However, he noted that many scams begin on social media platforms, telecommunications networks and other online channels outside the banking system.
“The criminal is not deceiving the bank. They’re deceiving the customer,” McDade said, explaining that victims are often manipulated into authorising payments themselves.
Similarly, Kate McKune, general counsel at Park Community Credit Union, said credit unions are facing rising fraud risks while balancing consumer demand for faster digital payments and convenient financial services.
She noted that scams frequently originate through online advertisements, social media contacts, investment schemes or cryptocurrency offers.
“One of the biggest challenges in combating fraud is that it can take many different forms,” McKune said.

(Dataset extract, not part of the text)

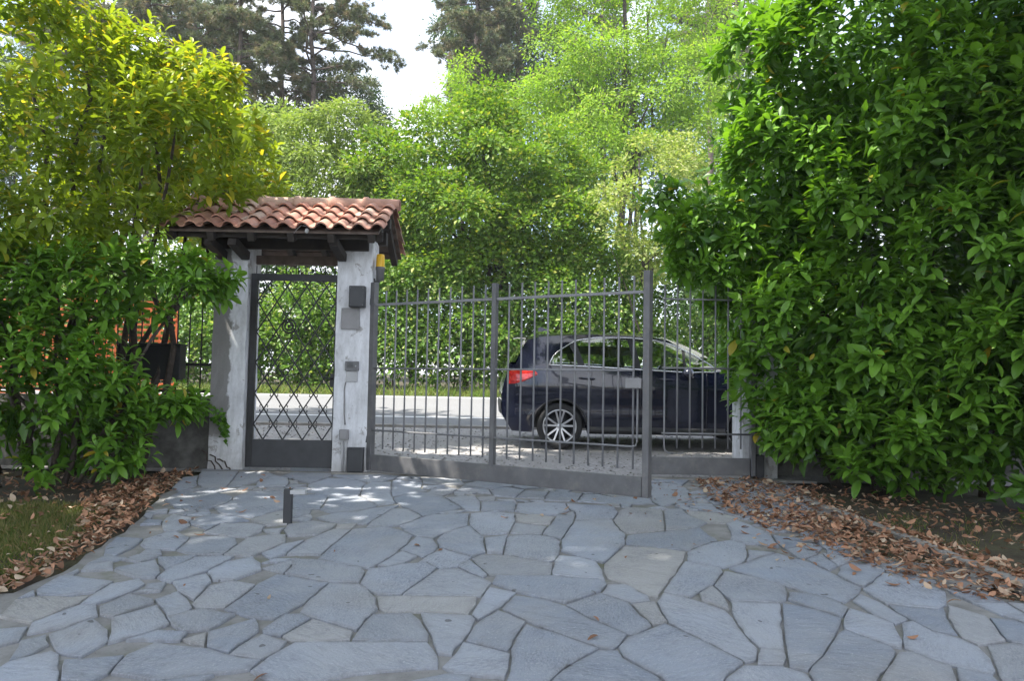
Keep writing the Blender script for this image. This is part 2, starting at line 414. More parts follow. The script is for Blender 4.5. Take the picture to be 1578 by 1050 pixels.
def tmpl_laurel():
    rows = [(0.0, 0.0), (0.13, 0.42), (0.36, 0.88), (0.64, 1.0), (0.87, 0.60), (1.0, 0.0)]
    v = [(0, 0, 0)]
    for t, w in rows[1:-1]:
        z = 0.10 * t - 0.38 * t * t
        v += [(-w * 0.5, t, z + 0.075 * w), (0, t, z), (w * 0.5, t, z + 0.075 * w)]
    v.append((0, 1.0, -0.28))
    q = []; n = len(rows) - 2
    tri = [(0, 2, 1), (0, 3, 2)]
    for i in range(n - 1):
        a = 1 + 3 * i; b = a + 3
        q += [(a, a + 1, b + 1, b), (a + 1, a + 2, b + 2, b + 1)]
    l = 1 + 3 * (n - 1); e = len(v) - 1
    tri += [(l, l + 1, e), (l + 1, l + 2, e)]
    return np.array(v, np.float32), [np.array(q), np.array(tri)]
def tmpl_mid():
    v = [(0, 0, 0), (-0.5, 0.42, 0.06), (0, 0.45, -0.05), (0.5, 0.42, 0.06), (0, 1, -0.2)]
    return np.array(v, np.float32), [np.array([(0, 2, 1), (0, 3, 2), (1, 2, 4), (2, 3, 4)])]
def tmpl_small():
    v = [(0, 0, 0), (-0.5, 0.45, 0.04), (0, 1, -0.12), (0.5, 0.45, 0.04)]
    return np.array(v, np.float32), [np.array([(0, 3, 2, 1)])]
def tmpl_blade():
    v = [(-0.5, 0, 0), (0.5, 0, 0), (0.32, 0.55, 0.05), (-0.32, 0.55, 0.05), (0, 1, 0.25)]
    return np.array(v, np.float32), [np.array([(0, 1, 2, 3)]), np.array([(3, 2, 4)])]
def tmpl_needle():
    v = [(-0.5, 0, 0), (0.5, 0, 0), (0, 1, -0.08)]
    return np.array(v, np.float32), [np.array([(0, 1, 2)])]
T_LAUREL, T_MID, T_SMALL, T_BLADE, T_NEEDLE = tmpl_laurel(), tmpl_mid(), tmpl_small(), tmpl_blade(), tmpl_needle()

def leaves(name, P, A, N, L, W, tint, tmpl, mat, parent=None, smooth=True):
    tv, tf = tmpl
    A = norm(A); Sx = norm(np.cross(A, N)); N = np.cross(Sx, A)
    n, k = len(P), len(tv)
    V = (P[:, None, :] + tv[None, :, 0:1] * (Sx * W[:, None])[:, None, :] + tv[None, :, 1:2] * (A * L[:, None])[:, None, :]
         + tv[None, :, 2:3] * (N * L[:, None])[:, None, :]).reshape(-1, 3)
    off = (np.arange(n) * k)[:, None, None]
    F_ = [(f[None] + off).reshape(-1, f.shape[1]) for f in tf]
    return np_mesh(name, V, F_, mat, parent, np.repeat(tint, k, axis=0), smooth)

def vnoise(P, scale, seed):
    """cheap smooth value in -1..1 from summed sines"""
    r = np.random.default_rng(seed); o = 0
    for i in range(5):
        k = r.normal(size=3) * scale * (1 + 0.6 * i); o = o + np.sin(P @ k + r.uniform(0, 6.3)) / (1 + 0.4 * i)
    return o / 2.2

def shell(lumps, density, seed, lo=0.86, keep=0.9, up=-0.9, cull=None):
    """points and outward normals over the outer surface of a set of ellipsoids"""
    r = np.random.default_rng(seed); PP = []; NN = []; LL = []
    for i, (cx, cy, cz, rx, ry, rz) in enumerate(lumps):
        area = 4 * math.pi * ((rx * ry) ** 1.6 / 3 + (rx * rz) ** 1.6 / 3 + (ry * rz) ** 1.6 / 3) ** (1 / 1.6)
        n = int(area * density)
        d = norm(r.normal(size=(n, 3)))
        wob = 1 + 0.16 * vnoise(d * np.array([rx, ry, rz]), 1.6, seed + i)
        rad = r.uniform(lo, 1.04, n) * wob
        p = d * np.array([rx, ry, rz]) * rad[:, None] + np.array([cx, cy, cz])
        nn = norm(d / np.array([rx, ry, rz]))
        ok = nn[:, 2] > up
        for j, (ax, ay, az, bx, by, bz) in enumerate(lumps):
            if j != i:
                q = ((p[:, 0] - ax) / bx) ** 2 + ((p[:, 1] - ay) / by) ** 2 + ((p[:, 2] - az) / bz) ** 2
                ok &= q > keep * keep
        PP.append(p[ok]); NN.append(nn[ok])
    P = np.concatenate(PP); N = np.concatenate(NN)
    if cull is not None:
        k = cull(P); P, N = P[k], N[k]
    return P, N

def inside(lumps, n_per_m3, seed, f=0.8):
    r = np.random.default_rng(seed); out = []
    for (cx, cy, cz, rx, ry, rz) in lumps:
        n = int(4.19 * rx * ry * rz * n_per_m3)
        d = norm(r.normal(size=(n, 3))) * (r.uniform(0, 1, n) ** (1 / 2.2))[:, None] * f
        out.append(d * np.array([rx, ry, rz]) + np.array([cx, cy, cz]))
    return np.concatenate(out)

def shoots(P, N, seed, per=9, length=0.17, ratio=0.36, shoot=0.26, upw=0.55, droop=0.35, tintf=None, tmpl=None):
    """laurel shoots: leaves spiral round each twig tip and droop a little"""
    r = np.random.default_rng(seed); n = len(P)
    D = norm(N * 0.8 + np.array([0, 0, upw]) + r.normal(size=(n, 3)) * 0.42)
    u = norm(np.cross(D, r.normal(size=(n, 3)))); v = np.cross(D, u)
    ph = r.uniform(0, 6.28, n)
    Pl = []; Al = []; Nl = []; Ll = []; Tl = []
    tb = r.uniform(0, 1, n)
    for k in range(per):
        t = k / (per - 1)
        a = ph + k * 2.4 + r.normal(size=n) * 0.2
        side = u * np.cos(a)[:, None] + v * np.sin(a)[:, None]
        el = 0.10 + 0.80 * t + r.normal(size=n) * 0.16          # leaves at the tip point forward
        A = side * np.cos(el)[:, None] + D * np.sin(el)[:, None] + np.array([0, 0, -droop]) * (1 - 0.6 * t)
        Pl.append(P + D * (shoot * (t - 0.75))[None].repeat(n, 0)[:, None] if False else P + D * (shoot * (t - 0.75)))
        Al.append(A); Nl.append(norm(D * 0.7 + np.array([0, 0, 0.8]) + r.normal(size=(n, 3)) * 0.25))
        Ll.append(length * (r.uniform(0.75, 1.2, n) if k == 0 else r.uniform(0.55, 1.18, n)) * (0.8 + 0.35 * tb) * (1 - 0.3 * max(0, t - 0.7) / 0.3))
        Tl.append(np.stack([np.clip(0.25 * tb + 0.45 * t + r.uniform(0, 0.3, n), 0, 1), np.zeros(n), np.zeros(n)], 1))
    P2 = np.concatenate(Pl); A2 = np.concatenate(Al); N2 = np.concatenate(Nl); L2 = np.concatenate(Ll); T2 = np.concatenate(Tl)
    if tintf is not None: T2[:, 1] = tintf(P2, r)
    return P2, A2, N2, L2, L2 * ratio * r.uniform(0.85, 1.15, len(L2)), T2

def sub(lumps, n, seed, lo=0.32, hi=0.5, flat=0.7, keep=True):
    """break big crown lumps into boughs standing out of their surface"""
    r = np.random.default_rng(seed); out = []
    for (cx, cy, cz, rx, ry, rz) in lumps:
        if keep: out.append((cx, cy, cz, rx * .8, ry * .8, rz * .8))
        d = norm(r.normal(size=(n, 3)) + np.array([0, -.25, .15]))
        for q in d:
            k = r.uniform(lo, hi); m = (rx * ry * rz) ** (1 / 3); f = r.uniform(.72, .92)
            out.append((cx + q[0] * rx * f, cy + q[1] * ry * f, cz + q[2] * rz * f, (rx * .5 + m * .5) * k, (ry * .5 + m * .5) * k, (rz * .5 + m * .5) * k * flat))
    return out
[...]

Call for stronger coordination and consumer awareness
Several witnesses urged the US Congress to strengthen coordination among federal agencies and allow greater information sharing between financial institutions to identify fraud patterns earlier.
Joseph Schuster, a partner at Ballard Spahr, said effective fraud detection relies on analysing patterns across banks and financial systems.
“Fraud identification is inherently pattern recognition,” he said, adding that legal uncertainty sometimes discourages institutions from sharing data that could expose criminal networks more quickly.
Experts also called for stronger consumer awareness campaigns and a national strategy to combat digital scams, particularly those involving AI-generated content, cryptocurrency payments and social media platforms.